Gawthorpe Hall Including South Wing Gawthorpe Hall is a Grade II* listed building in the Bradford local planning authority area, England. First listed on 9 August 1966. Manor house.
Gawthorpe Hall Including South Wing Gawthorpe Hall
- WRENN ID
- quartered-cupola-moon
- Grade
- II*
- Local Planning Authority
- Bradford
- Country
- England
- Date first listed
- 9 August 1966
- Type
- Manor house
- Source
- Historic England listing
Description
The building comprises a manor house, dating to the mid-17th century, with alterations in the 19th century to the rear, but retaining a late medieval roof. It is constructed of well-coursed gritstone with stone slate roofs. The original E-shaped plan has been modified, with bays 2 and 4 filled in to create a flush frontage beneath five gables. The central bay was originally a porch and now features a lower gable without an attic window; it has a Tudor-arched doorway above which is a three-light transomed window, both beneath a separate hoodmould. Large mullioned-and-transomed windows of several lights are present on each floor, with dripmoulds, and three-light transomed windows to the apexes of the gables. These gables are coped with finials to the apex and eaves, and include projecting rainwater spouts. There are two ridge stacks. The rear elevation mirrors the front with five gables, although some 19th-century windows have been inserted. Two bays retain original transomed windows to the first floor and attic. The third bay, at the rear of the porch, has a tall stair-window with plain stone surrounds. The fourth bay features a stack of four diamond-set flues.

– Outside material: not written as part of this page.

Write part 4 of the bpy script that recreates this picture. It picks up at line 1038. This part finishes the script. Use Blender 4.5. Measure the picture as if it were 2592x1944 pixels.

Internally, the first two bays have been significantly altered but retain an original corner fireplace with a Tudor-arched lintel and moulded surround. The fourth bay contains a ground-floor rear room with a Tudor-arched doorway facing the opposite wall. It has a large fireplace with a segmental arch, skewbacks, and stop-chamfered surround, which backs onto a second fireplace with a bee-hive oven in the rear room of the fifth bay. This fifth bay also has chamfered spine-beams and joists with ogee stops. The first floor and attic of this bay have basket-arched fireplaces. The roof of the fourth bay is carried over an earlier collar-rafter roof with a steeper pitch. One bay retains a collar-rafter roof, likely late 14th or 15th century; the hall and cross-wing feature a king-post roof with evidence of some internal timber-framing. A separate roof to the hall has two and a half bays, while the cross-wing has a four-bay roof. All bays are characterised by enormous king-post trusses, large scantling, and joweled king-posts with curved braces to the ridge. This complete late 15th-century roof has mitre-lapped purlins, all pegged onto the back of the principals. These two roofs are unique within the region and are in good preservation.